# MATERIAL SHOWN
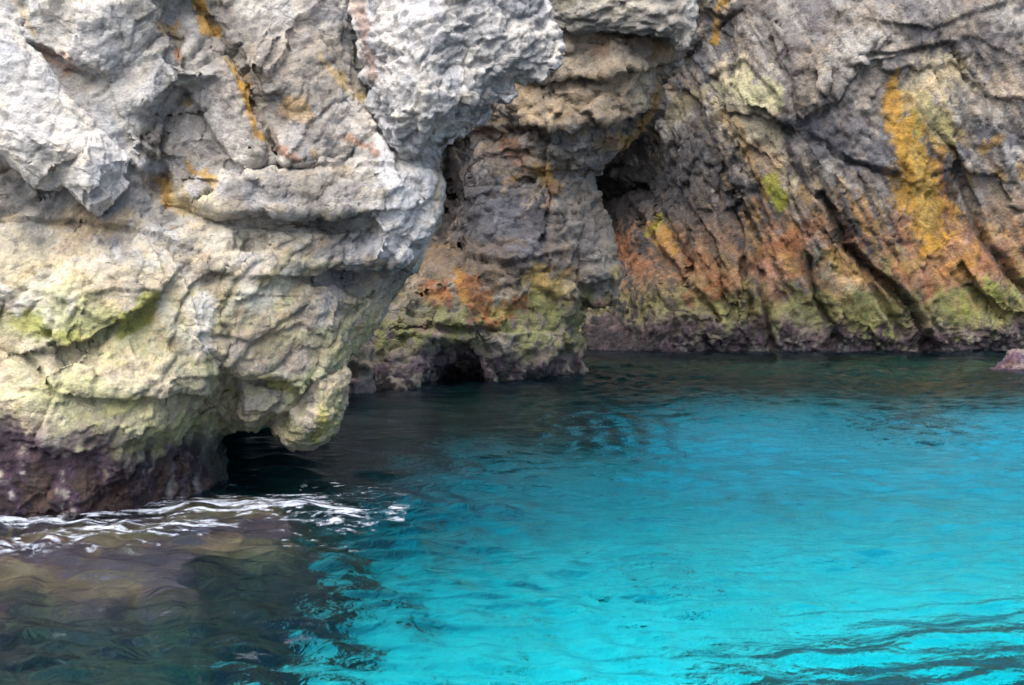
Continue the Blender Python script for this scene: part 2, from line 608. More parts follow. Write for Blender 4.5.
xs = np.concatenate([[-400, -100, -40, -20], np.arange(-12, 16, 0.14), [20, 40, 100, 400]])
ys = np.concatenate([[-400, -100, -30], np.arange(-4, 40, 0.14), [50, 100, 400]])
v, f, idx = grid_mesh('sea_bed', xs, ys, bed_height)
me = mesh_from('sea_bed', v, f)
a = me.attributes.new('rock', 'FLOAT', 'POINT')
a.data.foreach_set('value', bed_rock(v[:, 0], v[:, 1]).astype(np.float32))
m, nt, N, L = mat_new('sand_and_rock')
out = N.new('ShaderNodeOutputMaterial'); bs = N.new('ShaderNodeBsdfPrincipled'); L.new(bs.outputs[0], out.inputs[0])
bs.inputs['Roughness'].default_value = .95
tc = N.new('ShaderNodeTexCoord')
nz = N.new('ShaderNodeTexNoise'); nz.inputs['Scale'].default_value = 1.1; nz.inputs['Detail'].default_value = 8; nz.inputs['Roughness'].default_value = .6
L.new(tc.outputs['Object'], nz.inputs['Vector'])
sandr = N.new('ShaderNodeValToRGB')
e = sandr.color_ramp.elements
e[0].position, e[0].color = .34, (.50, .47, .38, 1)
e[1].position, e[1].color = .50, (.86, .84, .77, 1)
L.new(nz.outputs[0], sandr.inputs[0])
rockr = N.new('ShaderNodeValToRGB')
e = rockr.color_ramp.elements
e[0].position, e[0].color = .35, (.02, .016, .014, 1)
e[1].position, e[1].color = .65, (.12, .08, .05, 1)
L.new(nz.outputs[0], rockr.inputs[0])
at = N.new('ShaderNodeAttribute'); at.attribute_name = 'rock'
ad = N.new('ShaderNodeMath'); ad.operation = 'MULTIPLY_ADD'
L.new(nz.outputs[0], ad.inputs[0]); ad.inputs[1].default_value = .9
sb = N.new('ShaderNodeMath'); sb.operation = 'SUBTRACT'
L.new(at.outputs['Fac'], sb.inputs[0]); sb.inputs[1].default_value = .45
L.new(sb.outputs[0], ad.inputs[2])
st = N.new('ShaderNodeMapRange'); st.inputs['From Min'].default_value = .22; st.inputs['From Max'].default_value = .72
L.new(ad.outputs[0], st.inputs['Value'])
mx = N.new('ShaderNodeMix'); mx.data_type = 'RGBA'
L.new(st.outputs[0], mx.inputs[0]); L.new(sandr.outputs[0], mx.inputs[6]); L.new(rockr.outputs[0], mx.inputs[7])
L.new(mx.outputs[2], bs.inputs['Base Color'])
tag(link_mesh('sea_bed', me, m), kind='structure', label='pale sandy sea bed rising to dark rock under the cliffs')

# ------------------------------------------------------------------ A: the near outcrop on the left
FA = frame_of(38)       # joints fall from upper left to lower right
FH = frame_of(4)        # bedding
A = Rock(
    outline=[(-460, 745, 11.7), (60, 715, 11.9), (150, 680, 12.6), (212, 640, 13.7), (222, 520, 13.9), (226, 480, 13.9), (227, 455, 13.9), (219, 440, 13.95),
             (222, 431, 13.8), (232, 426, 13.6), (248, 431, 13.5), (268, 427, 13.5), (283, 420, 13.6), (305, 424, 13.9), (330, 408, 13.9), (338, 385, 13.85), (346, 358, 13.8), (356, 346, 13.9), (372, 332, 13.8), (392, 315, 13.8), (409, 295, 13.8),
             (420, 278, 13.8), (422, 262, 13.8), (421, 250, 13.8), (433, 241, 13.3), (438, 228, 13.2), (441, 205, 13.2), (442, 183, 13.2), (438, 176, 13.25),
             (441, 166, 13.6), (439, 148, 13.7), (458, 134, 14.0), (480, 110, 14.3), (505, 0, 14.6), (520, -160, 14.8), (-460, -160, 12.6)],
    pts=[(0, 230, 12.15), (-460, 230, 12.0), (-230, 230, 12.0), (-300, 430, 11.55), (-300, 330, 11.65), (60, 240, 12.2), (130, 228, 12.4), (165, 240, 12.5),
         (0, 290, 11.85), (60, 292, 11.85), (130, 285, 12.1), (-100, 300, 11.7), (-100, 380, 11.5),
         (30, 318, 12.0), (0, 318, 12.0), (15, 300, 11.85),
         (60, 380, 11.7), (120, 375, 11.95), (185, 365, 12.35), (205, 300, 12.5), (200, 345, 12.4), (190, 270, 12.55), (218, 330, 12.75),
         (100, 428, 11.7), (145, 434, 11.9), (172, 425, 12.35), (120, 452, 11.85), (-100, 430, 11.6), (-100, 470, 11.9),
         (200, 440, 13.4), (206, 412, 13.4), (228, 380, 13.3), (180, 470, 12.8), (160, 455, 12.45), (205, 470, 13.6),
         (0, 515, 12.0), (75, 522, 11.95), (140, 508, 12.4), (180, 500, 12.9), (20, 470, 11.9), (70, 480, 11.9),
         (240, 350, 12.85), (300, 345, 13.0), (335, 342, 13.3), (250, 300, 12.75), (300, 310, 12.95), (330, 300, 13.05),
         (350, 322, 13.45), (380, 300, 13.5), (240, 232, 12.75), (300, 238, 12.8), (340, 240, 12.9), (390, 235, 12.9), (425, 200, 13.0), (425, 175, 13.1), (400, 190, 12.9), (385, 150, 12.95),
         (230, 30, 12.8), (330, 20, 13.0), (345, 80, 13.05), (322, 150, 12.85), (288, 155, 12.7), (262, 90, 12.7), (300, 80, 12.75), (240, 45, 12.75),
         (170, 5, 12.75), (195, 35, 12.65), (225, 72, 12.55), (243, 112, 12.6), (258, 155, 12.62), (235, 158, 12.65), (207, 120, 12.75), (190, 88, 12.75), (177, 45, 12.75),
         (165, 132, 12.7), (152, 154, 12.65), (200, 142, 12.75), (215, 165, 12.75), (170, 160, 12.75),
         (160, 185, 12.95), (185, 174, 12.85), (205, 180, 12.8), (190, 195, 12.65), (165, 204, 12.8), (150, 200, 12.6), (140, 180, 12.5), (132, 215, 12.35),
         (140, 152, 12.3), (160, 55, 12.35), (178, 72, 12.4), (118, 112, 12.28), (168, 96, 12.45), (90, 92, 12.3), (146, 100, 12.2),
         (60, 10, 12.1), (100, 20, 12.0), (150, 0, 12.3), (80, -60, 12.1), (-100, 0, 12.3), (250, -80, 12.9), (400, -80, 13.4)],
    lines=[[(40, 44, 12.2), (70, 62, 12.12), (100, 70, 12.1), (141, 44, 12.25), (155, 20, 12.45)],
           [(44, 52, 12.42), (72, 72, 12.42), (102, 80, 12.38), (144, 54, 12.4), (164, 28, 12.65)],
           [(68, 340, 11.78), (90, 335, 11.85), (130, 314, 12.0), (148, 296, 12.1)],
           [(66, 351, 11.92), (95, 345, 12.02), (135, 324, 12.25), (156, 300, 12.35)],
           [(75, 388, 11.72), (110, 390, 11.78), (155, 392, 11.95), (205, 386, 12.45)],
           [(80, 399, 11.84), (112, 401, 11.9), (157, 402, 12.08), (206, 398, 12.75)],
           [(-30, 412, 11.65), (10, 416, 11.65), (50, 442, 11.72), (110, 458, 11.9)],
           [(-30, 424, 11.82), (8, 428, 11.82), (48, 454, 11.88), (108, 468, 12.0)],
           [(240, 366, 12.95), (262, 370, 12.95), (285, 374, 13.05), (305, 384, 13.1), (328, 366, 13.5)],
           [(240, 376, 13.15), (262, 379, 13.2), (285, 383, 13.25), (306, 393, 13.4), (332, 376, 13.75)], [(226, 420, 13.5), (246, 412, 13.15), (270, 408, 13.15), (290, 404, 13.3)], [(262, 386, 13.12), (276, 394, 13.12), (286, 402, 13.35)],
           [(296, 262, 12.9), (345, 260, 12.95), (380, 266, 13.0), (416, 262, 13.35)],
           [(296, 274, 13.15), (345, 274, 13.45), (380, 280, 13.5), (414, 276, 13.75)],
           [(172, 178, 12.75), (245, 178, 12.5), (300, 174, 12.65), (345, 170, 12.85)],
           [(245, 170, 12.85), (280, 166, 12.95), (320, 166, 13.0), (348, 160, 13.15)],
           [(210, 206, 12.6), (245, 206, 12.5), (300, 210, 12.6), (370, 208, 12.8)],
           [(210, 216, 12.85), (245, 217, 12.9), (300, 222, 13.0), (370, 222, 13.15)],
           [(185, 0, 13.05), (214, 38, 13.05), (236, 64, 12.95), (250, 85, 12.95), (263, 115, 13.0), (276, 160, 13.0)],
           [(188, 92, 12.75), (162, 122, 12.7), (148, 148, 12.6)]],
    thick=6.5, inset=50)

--

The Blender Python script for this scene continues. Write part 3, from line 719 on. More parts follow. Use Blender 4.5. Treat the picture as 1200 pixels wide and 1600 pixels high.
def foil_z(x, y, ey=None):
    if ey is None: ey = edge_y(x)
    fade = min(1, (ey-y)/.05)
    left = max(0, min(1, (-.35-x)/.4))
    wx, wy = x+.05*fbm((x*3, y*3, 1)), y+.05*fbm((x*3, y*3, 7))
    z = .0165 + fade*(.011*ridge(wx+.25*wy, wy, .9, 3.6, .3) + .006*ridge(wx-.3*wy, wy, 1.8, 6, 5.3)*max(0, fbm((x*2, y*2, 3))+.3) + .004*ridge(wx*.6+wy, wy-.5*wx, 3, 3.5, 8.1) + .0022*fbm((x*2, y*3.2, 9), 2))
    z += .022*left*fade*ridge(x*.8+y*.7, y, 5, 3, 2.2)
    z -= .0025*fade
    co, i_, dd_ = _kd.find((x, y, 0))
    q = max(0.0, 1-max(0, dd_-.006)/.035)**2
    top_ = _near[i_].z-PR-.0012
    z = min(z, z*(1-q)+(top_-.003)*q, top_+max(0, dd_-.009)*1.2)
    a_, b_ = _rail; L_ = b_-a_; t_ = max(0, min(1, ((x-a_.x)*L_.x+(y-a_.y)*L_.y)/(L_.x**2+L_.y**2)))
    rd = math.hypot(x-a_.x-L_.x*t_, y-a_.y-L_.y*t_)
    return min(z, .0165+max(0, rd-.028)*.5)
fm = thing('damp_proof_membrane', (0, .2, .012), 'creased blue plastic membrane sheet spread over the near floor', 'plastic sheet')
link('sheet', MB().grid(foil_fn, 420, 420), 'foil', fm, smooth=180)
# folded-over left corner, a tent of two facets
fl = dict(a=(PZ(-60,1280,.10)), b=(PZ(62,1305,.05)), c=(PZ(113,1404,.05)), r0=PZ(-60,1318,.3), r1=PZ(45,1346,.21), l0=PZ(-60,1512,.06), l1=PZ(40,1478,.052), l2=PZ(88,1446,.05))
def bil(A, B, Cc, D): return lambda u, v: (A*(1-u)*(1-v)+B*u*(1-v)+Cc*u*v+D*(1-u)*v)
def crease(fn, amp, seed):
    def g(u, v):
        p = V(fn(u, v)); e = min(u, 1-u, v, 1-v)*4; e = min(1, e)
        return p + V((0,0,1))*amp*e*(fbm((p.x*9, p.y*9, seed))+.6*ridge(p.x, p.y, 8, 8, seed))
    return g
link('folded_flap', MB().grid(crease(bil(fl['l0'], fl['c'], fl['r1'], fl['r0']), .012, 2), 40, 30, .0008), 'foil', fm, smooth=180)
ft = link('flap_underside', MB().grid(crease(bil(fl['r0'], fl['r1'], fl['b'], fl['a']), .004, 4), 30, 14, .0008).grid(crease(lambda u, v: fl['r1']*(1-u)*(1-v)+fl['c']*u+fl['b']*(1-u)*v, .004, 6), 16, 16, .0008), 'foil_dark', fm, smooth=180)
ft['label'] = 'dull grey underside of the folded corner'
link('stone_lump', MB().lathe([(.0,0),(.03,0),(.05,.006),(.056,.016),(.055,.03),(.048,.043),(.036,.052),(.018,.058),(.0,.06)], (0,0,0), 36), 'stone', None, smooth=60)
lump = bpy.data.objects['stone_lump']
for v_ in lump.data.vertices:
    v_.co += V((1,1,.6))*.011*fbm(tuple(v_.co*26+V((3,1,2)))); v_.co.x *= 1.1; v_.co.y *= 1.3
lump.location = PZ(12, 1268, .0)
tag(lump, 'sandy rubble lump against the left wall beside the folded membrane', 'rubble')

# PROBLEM
Scan the listing above and identify each line holding the string "scene"; copy every such line.

# RESPONSE TO THE EXERCISE
Continue the Blender Python script for this scene: part 2, from line 608. More parts follow. Write for Blender 4.5.
The Blender Python script for this scene continues. Write part 3, from line 719 on. More parts follow. Use Blender 4.5. Treat the picture as 1200 pixels wide and 1600 pixels high.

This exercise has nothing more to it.